Simultaneamente, o CESE chama a atenção para o aumento dos custos de serviços reembolsados pelos orçamentos de saúde pública e para o eventual impacto sanitário e social em certas categorias de pacientes, caso esses encargos sejam repercutidos neles.

Bruxelas, 25 de maio de 2016.

O Presidente do Comité Económico e Social Europeu

Georges DASSIS


(1)  PNUA, 2013. «Global Mercury Assessment 2013: Sources, Emissions, Releases and Environmental Transport» [Avaliação sobre o mercúrio a nível mundial 2013: Fontes, emissões, descargas e propagação ambiental]. Departamento de Produtos Químicos do PNUA, Genebra, Suíça.
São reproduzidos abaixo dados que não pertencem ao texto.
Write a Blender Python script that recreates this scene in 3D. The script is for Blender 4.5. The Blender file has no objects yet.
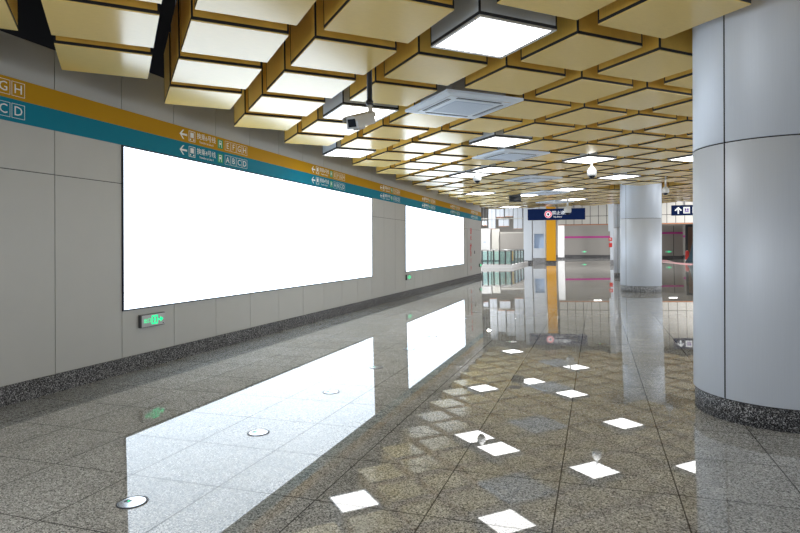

(2)  JO C 318 de 23.12.2006, p. 115.

JO C 168 de 20.7.2007, p. 44.

JO C 132 de 3.5.2011, p. 78.

(3)  http://mercuryconvention.org/Convention/tabid/3426/Default.aspx.

(4)  Avaliação de impacto que acompanha a Proposta de regulamento do Parlamento Europeu e do Conselho sobre o mercúrio e que revoga o Regulamento (CE) n.o 1102/2008 e a Proposta de decisão do Conselho relativa à celebração da Convenção de Minamata sobre o mercúrio — documento de trabalho dos serviços da Comissão, SWD(2016) 17 final.

(5)  Fonte: Agência Europeia do Ambiente (AEA), «Trends in Emissions of Heavy Metals» [Tendências em matéria de emissões de metais pesados], http://www.eea.europa.eu/data-and-maps/daviz/emission-trends-of-heavy-metals-3#tab-chart_3.

(6)  Comité Científico dos Riscos para a Saúde e o Ambiente (CCRSA): «Opinion on the environmental risks and indirect health effects of mercury from dental amalgam» [Parecer sobre os riscos ambientais e os efeitos indiretos sobre a saúde do mercúrio de amálgamas dentárias] (atualização de 2014).